The criteria researchers use to determine whether research is valid differs based on which theories guide the research, the methods used, and the research goals. Historically, qualitative researchers working within conventional research traditions have adapted quantitative validity criteria to qualitative ends. These techniques include triangulation (originally meaning multiple methods but expanding to include multiple data sources, theories, and researchers), face and construct validity, the reduction of researcher bias, and systematic data collection. These techniques remain common today. However, the 1970s ushered in a significant period termed the “crisis of representation” in which scholars began questioning long-accepted beliefs about knowledge, truth, and the capacity for research to capture the complexity of the social world. This “crisis” spurred a rich intellectual ferment that led to new forms of research, new ways of representing research, and new methods for legitimating that research, including validity. Some scholars have argued that the quantitative origins of “validity” necessitate abandoning the concept to develop other methods of establishing credibility. Others maintain the term conveys a degree of rigor worth preserving and expanding.

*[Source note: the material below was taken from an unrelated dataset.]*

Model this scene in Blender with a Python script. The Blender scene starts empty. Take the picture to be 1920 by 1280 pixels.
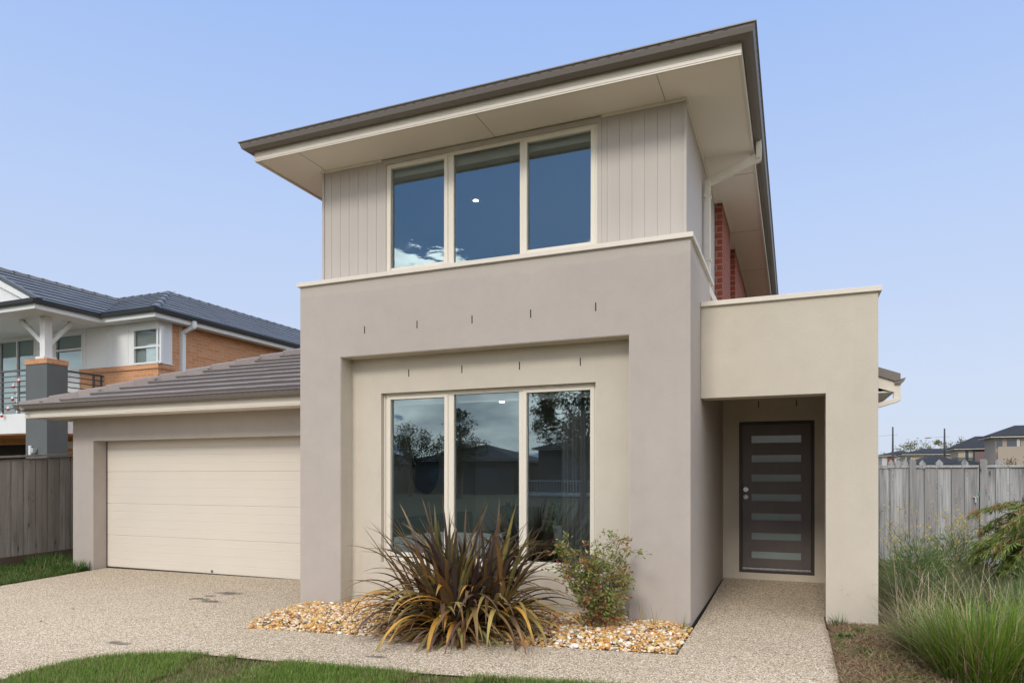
import bpy, bmesh, math, random
import numpy as np
from math import sin, cos, tan, pi, radians, sqrt, atan2
from mathutils import Vector, Matrix
random.seed(7); RNG = np.random.default_rng(11)
S = bpy.context.scene
COL = bpy.data.collections.new('scene'); S.collection.children.link(COL)

# ------------------------------------------------------------------ node helpers
class NT:
    def __init__(s, tree): s.t = tree; s.n = tree.nodes; s.l = tree.links; s.n.clear()
    def new(s, typ, **kw):
        nd = s.n.new(typ)
        for k, v in kw.items():
            if k == 'inp':
                for kk, vv in v.items():
                    if isinstance(vv, bpy.types.NodeSocket): s.l.new(vv, nd.inputs[kk])
                    else: nd.inputs[kk].default_value = vv
            else: setattr(nd, k, v)
        return nd
    def math(s, op, a, b=None, clamp=False):
        nd = s.n.new('ShaderNodeMath'); nd.operation = op; nd.use_clamp = clamp
        for i, v in enumerate((a, b)):
            if v is None: continue
            if isinstance(v, bpy.types.NodeSocket): s.l.new(v, nd.inputs[i])
            else: nd.inputs[i].default_value = v
        return nd.outputs[0]
    def mix(s, fac, a, b, blend='MIX'):
        nd = s.n.new('ShaderNodeMix'); nd.data_type = 'RGBA'; nd.blend_type = blend
        for i, v in ((0, fac), (6, a), (7, b)):
            if isinstance(v, bpy.types.NodeSocket): s.l.new(v, nd.inputs[i])
            else: nd.inputs[i].default_value = v if i == 0 else (*v[:3], 1)
        return nd.outputs[2]
    def ramp(s, fac, stops, interp='LINEAR'):
        nd = s.n.new('ShaderNodeValToRGB'); s.l.new(fac, nd.inputs[0]); cr = nd.color_ramp; cr.interpolation = interp
        while len(cr.elements) < len(stops): cr.elements.new(0.5)
        for e, (p, c) in zip(cr.elements, stops):
            e.position = p; e.color = (*c[:3], 1) if hasattr(c, '__len__') else (c, c, c, 1)
        return nd.outputs[0]
    def coord(s, scale=(1, 1, 1), kind='Object', add=None):
        tc = s.n.new('ShaderNodeTexCoord'); out = tc.outputs[kind]
        if add is not None:
            va = s.n.new('ShaderNodeVectorMath'); va.operation = 'ADD'; s.l.new(out, va.inputs[0]); s.l.new(add, va.inputs[1]); out = va.outputs[0]
        mp = s.n.new('ShaderNodeMapping'); s.l.new(out, mp.inputs[0]); mp.inputs['Scale'].default_value = scale
        return mp.outputs[0]
    def noise(s, vec, scale, detail=3, rough=.55, dist=0):
        nd = s.new('ShaderNodeTexNoise', inp={'Vector': vec, 'Scale': scale, 'Detail': detail, 'Roughness': rough, 'Distortion': dist})
        return nd.outputs['Fac']
    def bump(s, h, strength, dist=.01):
        return s.new('ShaderNodeBump', inp={'Height': h, 'Strength': strength, 'Distance': dist}).outputs[0]
    def bsdf(s, **inp):
        o = s.new('ShaderNodeOutputMaterial'); b = s.new('ShaderNodeBsdfPrincipled', inp=inp)
        s.l.new(b.outputs[0], o.inputs[0]); return b, o

def material(name):
    m = bpy.data.materials.new(name); m.use_nodes = True; return m, NT(m.node_tree)

def paint(name, c, rough=.5, var=.06, scale=2.0, fine=60, bump=.05, metallic=0, spec=.5, streak=0):
    """painted / plain surface: soft tonal variation, faint dirt, fine bump"""
    m, t = material(name); co = t.coord()
    n1 = t.noise(co, scale, 4); n2 = t.noise(co, fine, 3)
    col = t.mix(n1, tuple(x * (1 - var) for x in c), tuple(min(1, x * (1 + var)) for x in c))
    if streak:
        ns = t.noise(t.coord((14, 14, .5)), 1, 3)
        col = t.mix(t.math('MULTIPLY', t.ramp(ns, [(.5, 0), (.75, 1)]), streak), col, tuple(x * .72 for x in c))
    rr = t.math('ADD', t.math('MULTIPLY', n2, .16), rough - .08)
    t.bsdf(**{'Base Color': col, 'Roughness': rr, 'Metallic': metallic, 'Specular IOR Level': spec, 'Normal': t.bump(n2, bump, .004)})
    return m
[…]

Transgressive validity offers researchers alternatives to what some see as fruitless quests to seek correspondence between “research findings” and “reality” and prompts the development of other methods for conducting and legitimating research. For example, ironic validity refers to how effective research is in casting doubt on the possibility of representing the complexity of the social world. Research gains legitimacy if researchers simultaneously highlight how they make meaning of the curriculum or classrooms under study while demonstrating that meaning is partial and unreliable. In this view, the researcher might use multiple textual forms to interpret the object of inquiry and convey that, ultimately, it can never be represented beyond that role. In contrast, paralogic validity, drawn from the philosopher Jean-François Lyotard's work, refers to how effectively research resists the tyranny of consensus and highlights differences, uncertainties, and contradictions. In this transgressive form, multiple interpretations of data that emphasize the complexity of meaning making and undermine the researcher as final authority might enhance credibility.